The first Starbucks shops will open in Mumbai and New Delhi, and the joint venture initially plans to invest 4 billion rupees.

The formal launch of the retail foray into India comes a year after it signed a deal with Tata Global Beverages (TAGL.NS), a unit of the software-to-steel Tata conglomerate and the world's second-largest branded tea company, to buy coffee from India and open retail outlets in the country.

NATION OF TEA DRINKERS

"The timeframe essentially shows cautiousness. Starbucks has clearly wanted to make sure it gets the details right before entering a highly competitive market," said Debashish Mukherjee, partner and vice-president at consultancy AT Kearney.

While India is traditionally a nation of tea-drinkers, young urban professionals of the sort that work in modern offices and frequent the shopping malls that are sprouting around its cities have embraced western-style cafe culture -- and prices.

Cafe Coffee Day, a home-grown brand that is India's largest coffee chain, has nearly 1,200 outlets and plans to open one cafe every third day.

No.2 player Barista, owned by Italy's Lavazza, has more than 200 cafes. UK-based Costa Coffee, which entered the market in 2008, has about 75 stores and is growing quickly.

"Having an iconic brand is one of the parameters which ensures success but there are many iconic brands that have fallen by the wayside, so the pricing, experience and quality must match your offering," Mukherjee said.

Western-style cafes in India charge roughly 60-80 rupees for a plain cup of coffee -- less than in developed markets but far more than the 10 rupees a cup charged at a basic local outlet.
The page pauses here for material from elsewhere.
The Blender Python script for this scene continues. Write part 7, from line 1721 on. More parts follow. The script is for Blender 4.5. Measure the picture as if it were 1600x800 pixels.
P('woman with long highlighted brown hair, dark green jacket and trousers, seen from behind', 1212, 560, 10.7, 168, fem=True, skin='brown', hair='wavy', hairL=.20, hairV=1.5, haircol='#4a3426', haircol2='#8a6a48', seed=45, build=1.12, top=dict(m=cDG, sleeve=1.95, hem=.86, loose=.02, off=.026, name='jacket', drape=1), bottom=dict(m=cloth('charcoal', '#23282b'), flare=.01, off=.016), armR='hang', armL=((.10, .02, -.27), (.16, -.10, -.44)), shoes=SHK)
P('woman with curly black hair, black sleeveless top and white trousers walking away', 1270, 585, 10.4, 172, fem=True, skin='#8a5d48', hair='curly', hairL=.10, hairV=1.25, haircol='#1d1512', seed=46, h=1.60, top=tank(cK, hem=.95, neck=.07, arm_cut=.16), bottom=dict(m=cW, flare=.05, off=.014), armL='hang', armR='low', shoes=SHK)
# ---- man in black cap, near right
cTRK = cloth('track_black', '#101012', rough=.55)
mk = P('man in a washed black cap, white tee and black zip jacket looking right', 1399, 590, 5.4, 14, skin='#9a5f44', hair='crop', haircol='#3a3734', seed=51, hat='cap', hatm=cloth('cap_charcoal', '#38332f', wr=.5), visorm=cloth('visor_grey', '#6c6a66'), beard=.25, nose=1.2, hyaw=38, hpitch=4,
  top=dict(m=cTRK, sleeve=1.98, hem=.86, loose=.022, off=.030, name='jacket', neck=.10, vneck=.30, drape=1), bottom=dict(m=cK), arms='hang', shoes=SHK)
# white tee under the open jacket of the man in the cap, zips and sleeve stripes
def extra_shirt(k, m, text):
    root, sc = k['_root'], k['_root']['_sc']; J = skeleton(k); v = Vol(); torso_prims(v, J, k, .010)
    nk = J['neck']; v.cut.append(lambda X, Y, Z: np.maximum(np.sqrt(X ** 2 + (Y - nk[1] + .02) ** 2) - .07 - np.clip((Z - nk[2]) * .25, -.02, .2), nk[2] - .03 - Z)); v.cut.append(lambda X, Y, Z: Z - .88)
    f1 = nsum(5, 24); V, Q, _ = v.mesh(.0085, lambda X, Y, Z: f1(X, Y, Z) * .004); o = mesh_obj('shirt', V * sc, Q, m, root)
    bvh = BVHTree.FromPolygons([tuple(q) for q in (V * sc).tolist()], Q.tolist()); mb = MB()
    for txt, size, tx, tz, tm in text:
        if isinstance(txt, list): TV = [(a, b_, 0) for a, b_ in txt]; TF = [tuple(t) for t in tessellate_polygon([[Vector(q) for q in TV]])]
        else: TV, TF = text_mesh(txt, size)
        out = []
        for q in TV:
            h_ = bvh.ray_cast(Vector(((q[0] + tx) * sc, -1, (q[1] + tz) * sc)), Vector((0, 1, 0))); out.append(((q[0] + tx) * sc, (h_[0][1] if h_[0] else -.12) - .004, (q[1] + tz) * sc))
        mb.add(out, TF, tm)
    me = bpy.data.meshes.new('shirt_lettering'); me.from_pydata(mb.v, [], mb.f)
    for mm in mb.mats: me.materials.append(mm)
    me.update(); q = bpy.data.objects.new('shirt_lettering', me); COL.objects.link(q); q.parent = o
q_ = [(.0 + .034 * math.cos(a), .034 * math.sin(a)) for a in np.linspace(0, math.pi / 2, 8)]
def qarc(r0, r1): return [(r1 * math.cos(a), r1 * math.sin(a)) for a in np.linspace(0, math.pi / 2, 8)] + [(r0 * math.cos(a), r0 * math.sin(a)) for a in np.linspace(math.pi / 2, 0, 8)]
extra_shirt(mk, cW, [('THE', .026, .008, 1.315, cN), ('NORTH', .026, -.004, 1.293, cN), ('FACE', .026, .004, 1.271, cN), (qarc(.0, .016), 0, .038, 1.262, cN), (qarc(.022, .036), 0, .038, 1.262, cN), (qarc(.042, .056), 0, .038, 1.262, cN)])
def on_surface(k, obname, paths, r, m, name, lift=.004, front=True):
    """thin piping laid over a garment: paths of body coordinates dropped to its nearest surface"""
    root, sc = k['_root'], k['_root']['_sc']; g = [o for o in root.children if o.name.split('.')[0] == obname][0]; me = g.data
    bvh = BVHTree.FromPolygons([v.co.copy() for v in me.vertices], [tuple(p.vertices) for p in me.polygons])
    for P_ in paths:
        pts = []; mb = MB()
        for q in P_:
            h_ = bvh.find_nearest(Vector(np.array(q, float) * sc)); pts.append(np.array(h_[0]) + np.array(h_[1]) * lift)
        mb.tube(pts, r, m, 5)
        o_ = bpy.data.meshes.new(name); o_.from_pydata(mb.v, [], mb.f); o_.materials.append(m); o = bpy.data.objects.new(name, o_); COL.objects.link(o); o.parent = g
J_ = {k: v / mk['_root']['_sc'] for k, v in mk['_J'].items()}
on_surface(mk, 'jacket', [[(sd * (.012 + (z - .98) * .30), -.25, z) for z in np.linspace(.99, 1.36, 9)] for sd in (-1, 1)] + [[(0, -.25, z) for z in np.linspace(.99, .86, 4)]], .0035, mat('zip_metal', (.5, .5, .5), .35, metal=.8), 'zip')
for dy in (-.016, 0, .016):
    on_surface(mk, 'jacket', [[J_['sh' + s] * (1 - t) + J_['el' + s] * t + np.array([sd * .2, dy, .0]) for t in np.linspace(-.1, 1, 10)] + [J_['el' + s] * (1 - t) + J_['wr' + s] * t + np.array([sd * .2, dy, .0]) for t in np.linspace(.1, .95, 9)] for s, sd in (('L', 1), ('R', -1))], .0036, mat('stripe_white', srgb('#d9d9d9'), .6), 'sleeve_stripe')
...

Starbucks did not say what it will charge in India.

Still, the organized coffee market in India -- which reflects consumption mainly through cafes -- is small, accounting for about $140 million of the country's annual coffee sales of about $667 million.

Starbucks entered China, another traditional tea-drinking country, in 1999 and now has more than 400 stores across the mainland. Starbucks has more than 17,000 shops, roughly one-third of which are outside the United States.

Tata Coffee (TACO.NS), a unit of Tata Global, said separately that it had signed a deal to supply coffee to the joint venture. India is the world's fifth biggest coffee producer, but exports 70-80 percent of its output.